4 When it Does Serve White Interests
In order to explain why this is the case, I must revise my argument I made earlier; It does not serve white people to educate on these subjects—except in cases of elections. This is because the interests of politicians are largely fueled by funding, and Tribes can serve as interest groups with economic power just as any other group.
“Group size can matter. When there is a critical mass, political elites have an incentive to co-opt minority groups. While some scholars have suggested minorities are disadvantaged in Republican-controlled states, the effects are attenuated if the minority population is large. What this highlights is an uncertainty over the mechanism between demographics and the actual adoption of policies… From 1999 to 2008, campaign contributions from Native Americans to political candidates increased 330 percent. These contributions most certainly play a role in affecting federal-and state-level policy.”

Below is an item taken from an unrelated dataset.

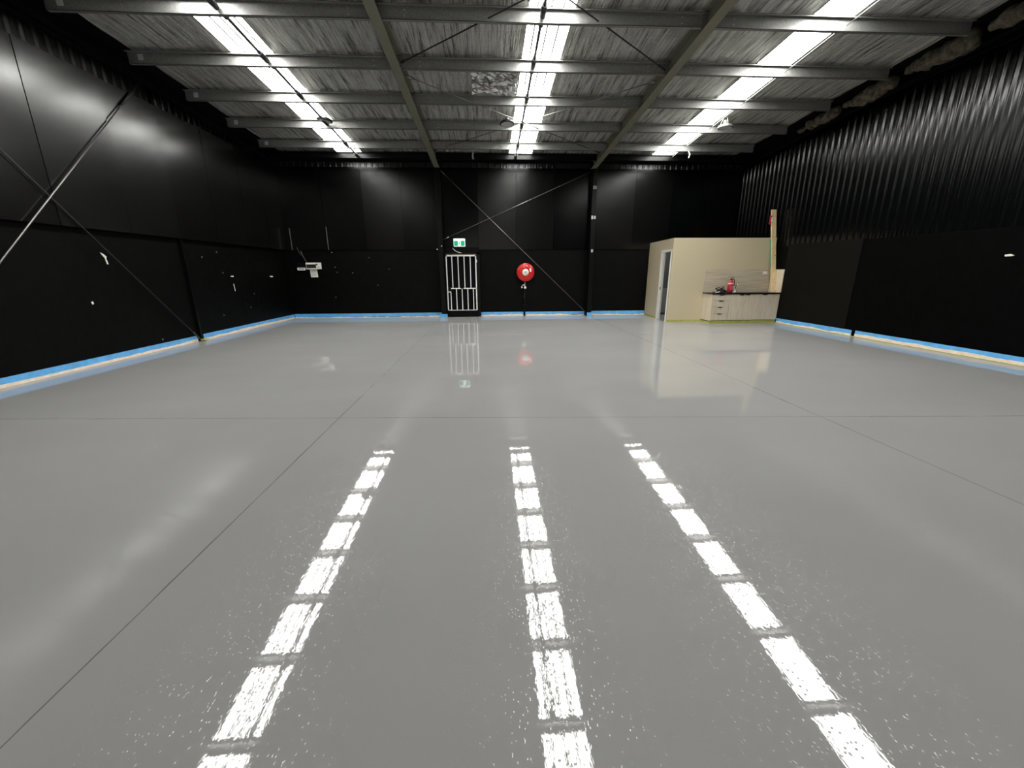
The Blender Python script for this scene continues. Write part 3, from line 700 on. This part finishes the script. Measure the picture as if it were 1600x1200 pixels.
# ================================================================ KITCHENETTE
CY = 12.27
t = thing('base_cabinet', (7.95, 12.55, 0), 'wood grain kitchenette base cabinet against the beige room', 'cabinet')
MB().box(6.89, 6.91, CY, 12.84, .085, .90).build('end_panel', M['wood_end'], t)
MB().box(6.91, 9.05, CY+.02, 12.84, .10, .90).build('carcass', M['wood_v'], t)
MB().box(6.89, 9.05, CY+.03, CY+.05, 0, .10).build('kickboard', M['yellow'], t)
zs = (.895, .715, .515, .312, .105)
for k in range(4):
    d = MB().box(6.913, 7.452, CY, CY+.019, zs[k+1]+.004, zs[k]-.004).build('drawer', M['wood_v'], t)
    MB().box(7.12, 7.25, CY-.02, CY+.001, zs[k]-.028, zs[k]-.008).build('handle', M['black_steel'], d)
for a, b, hx0 in ((7.456, 7.92, 7.76), (7.924, 8.45, 7.95), (8.454, 9.048, 8.50)):
    d = MB().box(a, b, CY, CY+.019, .108, .892).build('door', M['wood_v'], t)
    MB().box(hx0, hx0+.13, CY-.02, CY+.001, .865, .89).build('handle', M['black_steel'], d)
o = MB().box(6.86, 9.055, CY-.03, 12.845, .901, .937).build('worktop', M['worktop'], loc=(7.95, 12.5, .9), bevel=.004); tag(o, 'thin black worktop on the kitchenette cabinet', 'worktop')
WT = .937
o = MB().box(6.88, 9.03, 12.83, 12.848, WT+.001, 1.64).build('splashback', M['wood_h'], loc=(7.95, 12.84, WT)); tag(o, 'wide horizontal grain splashback behind the worktop', 'splashback')
o = MB().box(9.036, 9.056, 12.25, 12.828, WT+.001, 1.63).build('splashback', M['wood_end'], loc=(9.05, 12.5, WT)); tag(o, 'pale side splashback on the right wall end of the worktop', 'splashback')
t = thing('power_outlet', (8.84, 12.83, 1.53), 'white power outlet on the wide splashback', 'power outlet')
MB().box(8.765, 8.905, 12.815, 12.829, 1.49, 1.57).build('plate', M['white'], t, bevel=.003)
for sx in (8.80, 8.87): MB().box(sx-.01, sx+.01, 12.811, 12.8155, 1.535, 1.555).build('switch', M['offwhite'], t)
for sx in (8.80, 8.87): MB().box(sx-.004, sx+.004, 12.812, 12.8155, 1.505, 1.52).build('socket', M['black_ink'], t)
# extinguisher
ex_, ey_ = 7.555, 12.5
t = thing('fire_extinguisher', (ex_, ey_, WT), 'red fire extinguisher with pale band standing on the worktop', 'fire extinguisher')
MB().lathe([(.07, .0), (.082, .01), (.084, .03), (.084, .31), (.07, .345), (.035, .37), (.028, .385)], (ex_, ey_, WT+.001), n=32).build('cylinder', M['ext_red'], t)
MB().lathe([(.0848, .255), (.0855, .257), (.0855, .298), (.0848, .30)], (ex_, ey_, WT), n=32).build('band', M['pink'], t)
MB().lathe([(.03, .383), (.03, .41), (.018, .42)], (ex_, ey_, WT), n=16).build('valve', M['black_steel'], t)
MB().bar((ex_-.02, ey_, WT+.43), (ex_+.075, ey_-.01, WT+.475), .022, .012).bar((ex_-.02, ey_, WT+.415), (ex_+.08, ey_-.01, WT+.425), .022, .01).build('lever', M['black_rubber'], t)
MB().tube([(ex_+.03, ey_, WT+.40), (ex_+.085, ey_-.01, WT+.40), (ex_+.105, ey_-.02, WT+.34), (ex_+.10, ey_-.03, WT+.20)], .012, 8).build('hose', M['black_rubber'], t)
MB().tube([(ex_-.05, ey_-.0665, WT+.06), (ex_-.05, ey_-.0685, WT+.23)], .004, 6).box(ex_-.045, ey_*0+ex_+.045, ey_-.0875, ey_-.084, WT+.09, WT+.20).build('label', pbr('red_label', (.45, .10, .11), .5), t)
# tap
tx_, ty_ = 7.84, 12.68
t = thing('kitchen_tap', (tx_, ty_, WT), 'chrome goose neck tap behind the worktop', 'tap')
MB().lathe([(.028, 0), (.028, .012), (.02, .02), (.02, .09), (.016, .1)], (tx_, ty_, WT+.001), n=20).build('base', M['chrome'], t)
MB().tube([(tx_, ty_, WT+.09), (tx_, ty_, WT+.20), (tx_-.005, ty_-.02, WT+.235), (tx_-.015, ty_-.07, WT+.25), (tx_-.022, ty_-.12, WT+.235), (tx_-.025, ty_-.135, WT+.20)], .014, 10).build('spout', M['chrome'], t)
MB().tube([(tx_+.015, ty_, WT+.07), (tx_+.05, ty_-.01, WT+.11)], .008, 8).build('lever', M['chrome'], t)
o = MB().box(7.65, 7.755, 12.50, 12.58, WT+.001, WT+.03).build('sponge', M['paper'], loc=(7.7, 12.54, WT), bevel=.008); tag(o, 'small white sponge beside the tap', 'sponge')
# tangled hose / bag heap
t = thing('tool_bag', (7.27, 12.5, WT), 'heap of black bag and coiled cable on the worktop', 'bag')
rr = random.Random(11); mb = MB(); vs = []; n1, n2 = 20, 10
for i in range(n2+1):
    th = math.pi*.5*i/n2
    for j in range(n1):
        ph = 2*math.pi*j/n1; q = 1+.18*math.sin(3*ph+i)+rr.uniform(-.06, .06)
        vs.append((7.29+.15*math.cos(ph)*math.cos(th)**.8*q, 12.52+.11*math.sin(ph)*math.cos(th)**.8*q, WT+.002+.115*math.sin(th)*(1+rr.uniform(-.1, .1))))
mb.add(vs, [(i*n1+j, i*n1+(j+1)%n1, (i+1)*n1+(j+1)%n1, (i+1)*n1+j) for i in range(n2) for j in range(n1)], True); mb.f.append(list(range(n1))[::-1])
mb.build('body', M['black_rubber'], t)
pts = []
for k in range(46):
    a = k*.42; pts.append((7.20+.10*math.cos(a)+.02*math.sin(k*.9), 12.50+.06*math.sin(a), WT+.05+.06*math.sin(a*.5+1)**2+.028*math.sin(k*1.3)**2+.02))
MB().tube(pts, .008, 8).build('cable_coil', M['black_steel'], t)
MB().tube([(7.25, 12.48, WT+.10), (7.28, 12.47, WT+.17), (7.33, 12.48, WT+.185), (7.37, 12.50, WT+.12)], .012, 8).build('strap', M['black_rubber'], t)
MB().tube([(7.16, 12.45, WT+.02), (7.08, 12.42, WT+.03), (7.0, 12.44, WT+.012), (6.95, 12.40, WT+.03)], .012, 8).build('loose_end', M['black_rubber'], t)
o = MB().prism([(6.98, 12.30), (7.12, 12.30), (7.16, 12.40), (7.04, 12.40)], WT+.002, WT+.012, lambda p, q, tt: (p, q, tt+(.03 if p > 7.1 else 0))).build('folded_paper', M['paper'], loc=(7.06, 12.35, WT)); tag(o, 'folded white paper on the worktop before the black heap', 'paper')
# timber plank, red level, green strip
pa, pb = Vector((8.965, 12.50, WT+.0)), Vector((8.885, 12.97, 3.42))
def along(z): q = (z-pa.z)/(pb.z-pa.z); return pa+(pb-pa)*q
t = thing('timber_plank', pa, 'tall pine timber plank leaning upright on the worktop end', 'plank')
mp = lambda x, y, z: (lambda c: (c.x+x, c.y+y, c.z))(along(z))
MB().box(-.075, .075, -.035, .01, WT+.003, 3.42, mp).build('board', M['pine'], t, bevel=.004)
for x, z in ((.045, 2.05), (-.03, 1.32), (-.02, 1.06), (.05, 2.62), (-.05, 2.60), (.06, .99)):
    c = along(z); MB().lathe([(.012, 0), (.012, .002)], (c.x+x, c.y-.0365, c.z), '-y', 12).build('knot', M['knot'], t)
c = along(3.11)
t = thing('spirit_level', c, 'small red and white level strapped to the top of the plank', 'level')
MB().box(c.x-.125, c.x-.076, c.y-.04, c.y+.02, 2.99, 3.24).build('body', M['ext_red'], t, bevel=.01)
MB().box(c.x-.10, c.x-.055, c.y-.05, c.y-.0385, 3.06, 3.19).build('label', M['white'], t)
mp2 = lambda x, y, z: (lambda c: (c.x+x, c.y+y, c.z))(along(z))
o = MB().box(-.10, -.076, -.02, .01, 1.66, 2.55, mp2).build('green_batten', M['teal'], loc=along(2.1)); tag(o, 'thin green batten standing behind the left edge of the plank', 'batten')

—Foxworth et. al 2015, pg. 958-959
Studies have even found that for every $10,000 contributed by a Native Nation towards a campaign, there is a 1% increase on the risk of passage on relevant legislation (Foxworth 2015). Additionally, Indigenous groups in states with larger Indigenous populations are better reflected in their state’s education systems because there is a higher likelihood of Indigenous candidates being elected. With a larger Indigenous voting population, “minority candidates are able to signal to their co-ethnics that if elected, their interests will be represented… As an overview, the number of Native Americans within state legislatures has nearly doubled over the last 10 years. Currently, there are over 70 Native Americans sitting in various state legislatures. As such, the literature on descriptive representation would suggest that Native Americans within state legislatures would be more likely to push for inclusionary educational policies, especially in areas with larger Native American populations,” (Foxworth 2015, pg. 958).

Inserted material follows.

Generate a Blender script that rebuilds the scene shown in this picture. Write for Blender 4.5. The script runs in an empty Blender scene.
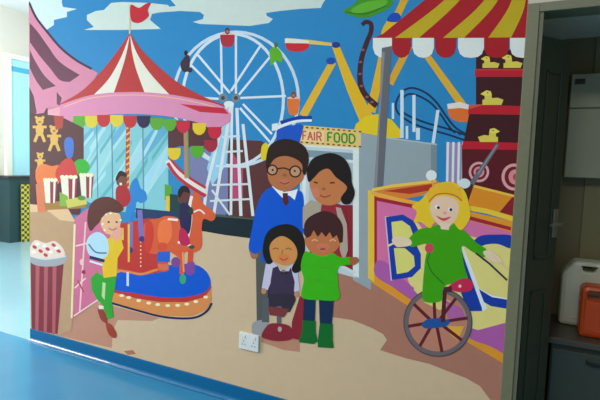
import bpy, bmesh, math, random
from mathutils import Vector, Matrix
from mathutils.geometry import tessellate_polygon
random.seed(7)
S = bpy.context.scene
COL = S.collection
# ------------------------------------------------------------------ camera
F = 479.0; EYE = Vector((0, 0, 1.5))
XW = Vector((0.89771984, -0.06549755, 0.43567094))
YW = Vector((0.43906739, 0.05149051, -0.89697745))
ZW = Vector((0.03631691, 0.99652336, 0.07498189))
ROT = Matrix((XW, YW, ZW))
cd = bpy.data.cameras.new('camera'); cam = bpy.data.objects.new('camera', cd); COL.objects.link(cam)
cd.sensor_width = 36; cd.lens = 36 * F / 600; cd.clip_start = .02
cam.matrix_world = Matrix.Translation(EYE) @ ROT.to_4x4()
S.camera = cam
D = 2.4609            # distance of the mural wall
def ray(px, py): return ROT @ Vector(((px - 300) / F, -(py - 200) / F, -1))
def wall(px, py, y=D):
    d = ray(px, py); return EYE + d * (y / d.y)
UL, UR = -3.566, -0.078          # the mural's two edges
ZB, ZT = 0.100, 2.95
# ------------------------------------------------------------------ materials
def lin(c):
    c /= 255.0
    return c / 12.92 if c <= .04045 else ((c + .055) / 1.055) ** 2.4
MATS = {}
def mat(name, rgb, rough=.5, gain=1.0, noise=.06, scale=30, metal=0, bump=0, spec=.5, emit=0, coat=0):
    if name in MATS: return MATS[name]
    m = bpy.data.materials.new(name); m.use_nodes = True
    nt = m.node_tree; b = nt.nodes['Principled BSDF']
    col = [min(.93, lin(v) * gain) for v in rgb]
    b.inputs['Roughness'].default_value = rough; b.inputs['Metallic'].default_value = metal
    b.inputs['Specular IOR Level'].default_value = spec; b.inputs['Coat Weight'].default_value = coat
    tc = nt.nodes.new('ShaderNodeTexCoord'); nz = nt.nodes.new('ShaderNodeTexNoise')
    nz.inputs['Scale'].default_value = scale; nz.inputs['Detail'].default_value = 4
    nt.links.new(tc.outputs['Object'], nz.inputs['Vector'])
    mx = nt.nodes.new('ShaderNodeMix'); mx.data_type = 'RGBA'
    mx.inputs['A'].default_value = [c * (1 - noise) for c in col] + [1]
    mx.inputs['B'].default_value = [min(1, c * (1 + noise)) for c in col] + [1]
    nt.links.new(nz.outputs['Fac'], mx.inputs['Factor'])
    nt.links.new(mx.outputs['Result'], b.inputs['Base Color'])
    if bump:
        bp = nt.nodes.new('ShaderNodeBump'); bp.inputs['Strength'].default_value = bump; bp.inputs['Distance'].default_value = .002
        nt.links.new(nz.outputs['Fac'], bp.inputs['Height']); nt.links.new(bp.outputs['Normal'], b.inputs['Normal'])
    if emit:
        b.inputs['Emission Color'].default_value = col + [1]; b.inputs['Emission Strength'].default_value = emit
    MATS[name] = m
    return m
PAINT_GAIN = 1.12
def paint(rgb): return mat('mural_paint_%02x%02x%02x' % rgb, rgb, rough=.5, gain=PAINT_GAIN, noise=.05, scale=14, spec=.12)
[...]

This means that states with larger Indigenous presence will have more funding going to legislation regarding implementing Indigenous-focused curriculums in their schools, and have a higher likelihood of electing candidates who will push for these issues further. What happens in the states with smaller Indigenous voting populations, and less Tribal economic power? This question leads me to my decision to relate the two states which inspired this writing: Michigan and Washington.

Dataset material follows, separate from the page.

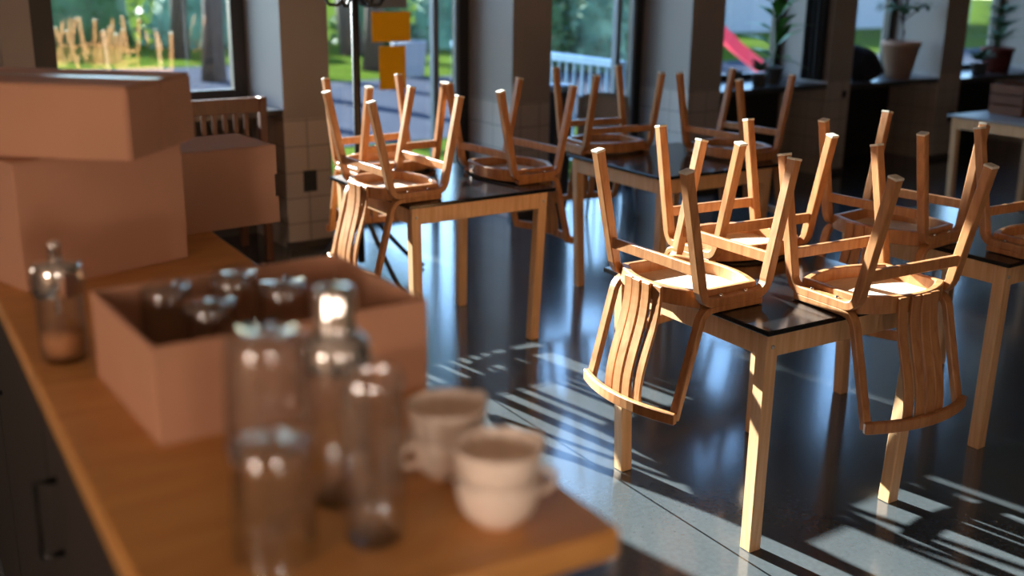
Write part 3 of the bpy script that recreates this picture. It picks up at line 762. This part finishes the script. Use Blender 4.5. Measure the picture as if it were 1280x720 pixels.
# white planters / blocks near the hedge, red playground slide, white outbuilding
for (s, o, h, lb) in ((6.05,9.3,.55,'white stone planter beside the path, behind the upturned chairs'),):
    t = thing('planter', lb, 'planter', tuple(FW(s,o,-.04)), FA)
    m = MB(); m.prism([(.30,.0),(.21,.21),(0,.30),(-.21,.21),(-.30,0),(-.21,-.21),(0,-.30),(.21,-.21)],0,h,inset=.2); m.build('pot', WHITE, t, bevel=.01)
    m = MB(); leaves(m, 30, (0,0,h), .3, .08, .7, .05); m.build('foliage', LEAFD, t)
t = bpy.data.objects.new('playground_slide', None); C.objects.link(t); t.location = (3.42,15.9,-.04); t.rotation_euler.z = 0; tag(t,'pink-red playground slide outside the plant window','slide')
m = MB(); pts = [(-1.5,1.75),(-.9,1.12),(-.3,.58),(.15,.24),(.55,.18)]
m.strip(pts, .05, -.20, .20); m.strip([(y,z+.07) for y,z in pts], .16, -.22,-.20); m.strip([(y,z+.07) for y,z in pts], .16, .20,.22)
ob = m.build('chute', PINK, t); ob.rotation_euler.z = -PI/2
for x in (-.25,.25):
    m = MB(); m.tube([(-1.5,x*.7,1.72),(-1.6,x*.7,0)], .04, 8); m.build('post', WHITE, t)
t = bpy.data.objects.new('outbuilding', None); C.objects.link(t); onF(t); tag(t,'white outbuilding behind the right-hand windows','building')
m = MB(); m.box(17.5,30,15.5,21,-.04,3.4); m.build('wall', WHITE, t)
m = MB(); m.box(17.2,30.3,15.2,21.3,3.4,3.6); m.build('roof', FRAME, t)

# ---------------------------------------------------------------- added fill lamps
def lamp(x, y, lb, z=1.5, r=.18):  # unseen globe lamps added for warm light on the bar and boxes
    t = thing('fill_lamp', lb, 'lamp', (x,y,0), 0, 'unseen fill lamps added around the bar')
    m = MB(); m.lathe([(0,0),(.15,0),(.15,.012),(.03,.03),(0,.03)],32); m.build('base', BLACK, t)
    m = MB(); m.tube([(0,0,.02),(0,0,z-r+.02)], .012, 12); m.build('pole', BLACK, t)
    m = MB(); m.ball((0,0,z), r, 4); m.build('fill_globe', FILLGLOW, t)
FILLGLOW = emis('fill_globe_light', (1,.83,.69,1), 52)
for x, y, r_ in ((-1.5,-.9,.20),(.7,-1.4,.155),(3.0,-1.7,.13)): lamp(x, y, 'globe lamp added behind the camera as warm fill', r=r_)
lamp(-4.1,2.7,'globe lamp added far to the left of the bar as fill', r=.11)

# ---------------------------------------------------------------- light
W = bpy.data.worlds.new('sky'); bpy.context.scene.world = W; W.use_nodes = True; nt = W.node_tree
sk = nt.nodes.new('ShaderNodeTexSky'); sk.sky_type = 'NISHITA'; sk.sun_disc = False; sk.sun_elevation = math.radians(38)
sk.sun_rotation = PI/2 - SUNAZ; sk.air_density = 1.0; sk.dust_density = .2; sk.ozone_density = 4.5
bg = nt.nodes['Background']; nt.links.new(sk.outputs[0], bg.inputs[0]); bg.inputs[1].default_value = 1.2
S = bpy.data.lights.new('sun','SUN'); S.energy = 52.0; S.angle = math.radians(.53); S.color = (1,.985,.965)
so = bpy.data.objects.new('sun', S); C.objects.link(so)
sv = SD*math.cos(SUNEL) + Vector((0,0,math.sin(SUNEL)))
so.rotation_euler = sv.to_track_quat('Z','Y').to_euler(); so.location = sv*30
def portal(name, c, sx, sy, face):
    L = bpy.data.lights.new(name,'AREA'); L.shape = 'RECTANGLE'; L.size = sx; L.size_y = sy; L.cycles.is_portal = True
    o = bpy.data.objects.new(name, L); C.objects.link(o); o.location = c
    o.rotation_euler = Vector(face).to_track_quat('-Z','Z').to_euler()
for (a, z0), (c, _) in zip([(-1.325,.9),(.323,0),(1.985,0),(3.62,.78),(5.15,.78),(6.71,.78)],[(.02,0),(1.665,0),(3.28,0),(4.86,0),(6.38,0),(8.1,0)]):
    portal('daylight_portal', FW((a+c)/2,.70,(z0+WTOP)/2), c-a, WTOP-z0, -N_)

# ---------------------------------------------------------------- camera
cam = bpy.data.cameras.new('camera'); co = bpy.data.objects.new('camera', cam); C.objects.link(co)
co.location = (0,0,CAMH)
co.matrix_world = Matrix.Translation((0,0,CAMH)) @ Matrix.Rotation(PI/2-PITCH,4,'X') @ Matrix.Rotation(ROLL,4,'Z')
cam.sensor_width = 36; cam.lens = FPX*36/1280; cam.clip_start = .05; cam.clip_end = 300
cam.dof.use_dof = True; cam.dof.focus_distance = 3.35; cam.dof.aperture_fstop = 1.75
sc = bpy.context.scene; sc.camera = co
vs = sc.view_settings; sc.display_settings.display_device = 'sRGB'
vs.view_transform = 'Standard'; vs.look = 'None'; vs.gamma = 1; vs.use_curve_mapping = False; vs.exposure = 0.0
try:
    sc.cycles.use_denoising = True; sc.cycles.denoiser = 'OPENIMAGEDENOISE'
    sc.cycles.max_bounces = 14; sc.cycles.transmission_bounces = 12; sc.cycles.transparent_max_bounces = 40
    sc.cycles.diffuse_bounces = 5; sc.cycles.glossy_bounces = 5; sc.cycles.sample_clamp_indirect = 8
    sc.cycles.caustics_reflective = False; sc.cycles.caustics_refractive = False; sc.cycles.blur_glossy = 1.0
except Exception: pass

I grew up in Southeastern Michigan in a primarily white suburb of Detroit. My fellow peers and I share the experience of having one unit in fourth grade which taught us apparently all we needed to know about Indigenous peoples, at least in the eyes of those who created the curriculum I was educated with. The message from this unit, like that of many other states, left me with the impression that Indigenous peoples did not exist in contemporary times, that those who were still here were very few and lived a pre-colonial way of life in some mysterious, far-away place called a reservation.
I grew up completely unaware of the twelve federally-recognized Tribes in Michigan; the Bay Mills Indian Community, Grand Traverse Band of Ottawa and Chippewa Indians, Hannahville Potawatomi Indian Community, Huron Potawatomi-Nottawaseppi Huron Band of Potawatomi, Keweenaw Bay Indian Community, Lac Vieux Desert Band of Lake Superior Chippewa Indians, Little River Band of Ottawa Indians, Little Traverse Bay Band of Odawa Indians, Matchebenashshewish Band of Potawatomi Indians of Michigan, Pokagon Band of Potawatomi Indians, Saginaw Chippewa Indian Tribe, and Sault Ste Marie Tribe of Chippewa Indians. While my experience was fairly universal across areas and generations of Michigan, this was the experience for only some people my age who obtained their K-12 education in the state I now call home—Washington.